Williams' son, Marine Staff Sgt. Brian Demo, traveled with Griffin's body from Dover Air Force Base in Delaware to the Groton-New London Airport on Monday afternoon. Connecticut State Police and several veterans' motorcycle groups escorted the hearse through Voluntown to the Gagne-Piechowski Funeral Home in Jewett City.

Hundreds of people lined the town's streets to honor Griffin, a Voluntown native. Many of Griffin's close friends were there, along with people who knew of him or who just wanted to pay their respects.

"This is a small town," said Dezerea Pepin, 14. "Even if you don't know someone, you still come out. We're just a big family. Everyone in town is on this street."

David Davis Jr., 22, of Griswold, sat in a pickup with a flag flying from the truckbed. He lived near Griffin when they were growing up and they spent time together the weekend before Griffin deployed to Afghanistan.

"He didn't seem hesitant about going at all," Davis said. "I was happy for him. All he wanted to do was fight for his country."

Davis said he was honoring Griffin by being part of the crowd. "That's what he deserved and what he would have wanted," he said.

Griffin was born in Norwich and graduated from Griswold High School in 2008. Former classmates said he talked constantly about joining the Marines, even telling teachers that the military's entrance examination mattered more to him than classroom tests.

"He was diehard for the Marines," said Kyle Kurisoo, 19, of Voluntown.

James O'Neill, 18, also of Voluntown, was close with Griffin since they first met in middle school. When people questioned his motivation for joining the Marines, O'Neill said, Griffin would often say, "If not me, then who?"

O'Neill did not believe the news about his friend's death until he spoke with Griffin's mother. Griffin is the son of Susan Perry Wilding and Brian Griffin, who predeceased him, and John Wilding of Voluntown.

"I knew stuff like this could happen," O'Neill said. "But he wanted to be a Marine. You can't say he shouldn't have gone. This is what he wanted to do."

Griffin's relatives gathered near Voluntown Elementary School and waved American flags as the processional passed on Monday.

"I had to be here, I just had to be here for him coming home," said Bridget Horan, Griffin's grandmother, who lives in Gales Ferry.
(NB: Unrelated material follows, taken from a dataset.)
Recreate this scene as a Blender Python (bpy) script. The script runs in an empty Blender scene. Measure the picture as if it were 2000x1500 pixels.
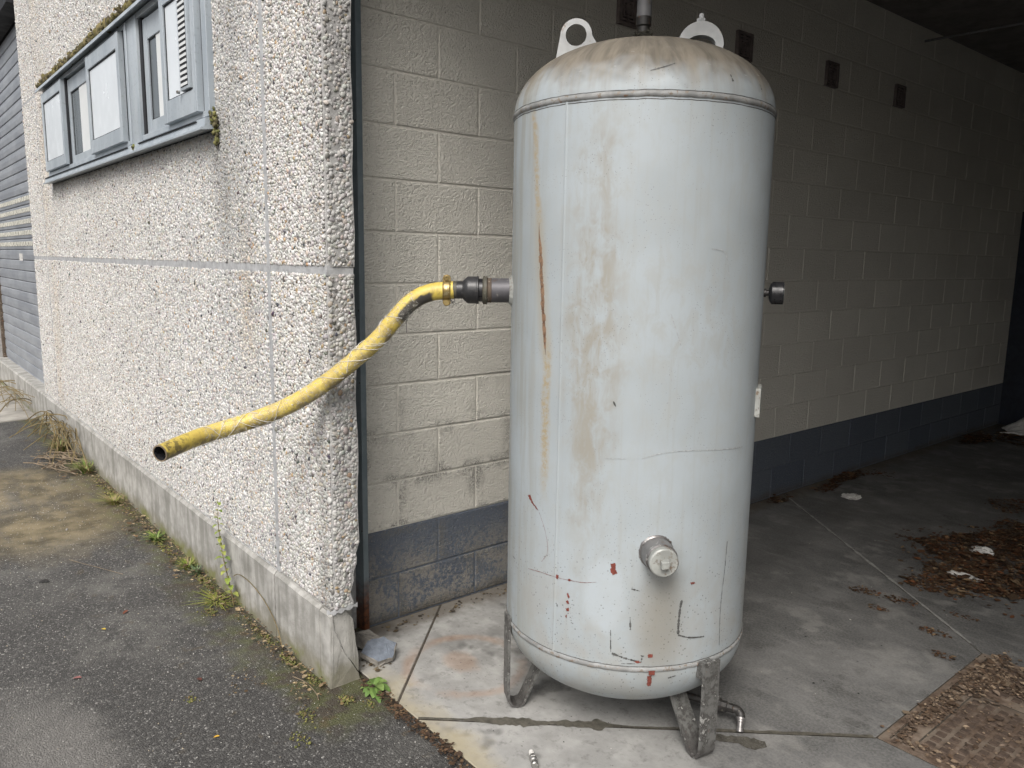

Griffin was assigned to 1st Battalion, 2nd Marine Regiment, 2nd Marine Division, II Marine Expeditionary Force at Camp Lejeune, N.C. He had been in Afghanistan for only about a month.

The Defense Department has not released additional details about the deaths of Griffin and another Marine, Sgt. Frank J. World, 25, of Buffalo, N.Y.

A funeral service will be held Wednesday at the Voluntown Baptist Church, followed by burial at Arlington National Cemetery in Arlington, Va.

"There's no way that the townspeople or anybody else can express how we feel for the loss of this Marine," First Selectman Ronald Millovitsch said.

Williams said the outpouring of support has been "phenomenal," adding that the family is grateful to the people of Voluntown and surrounding communities.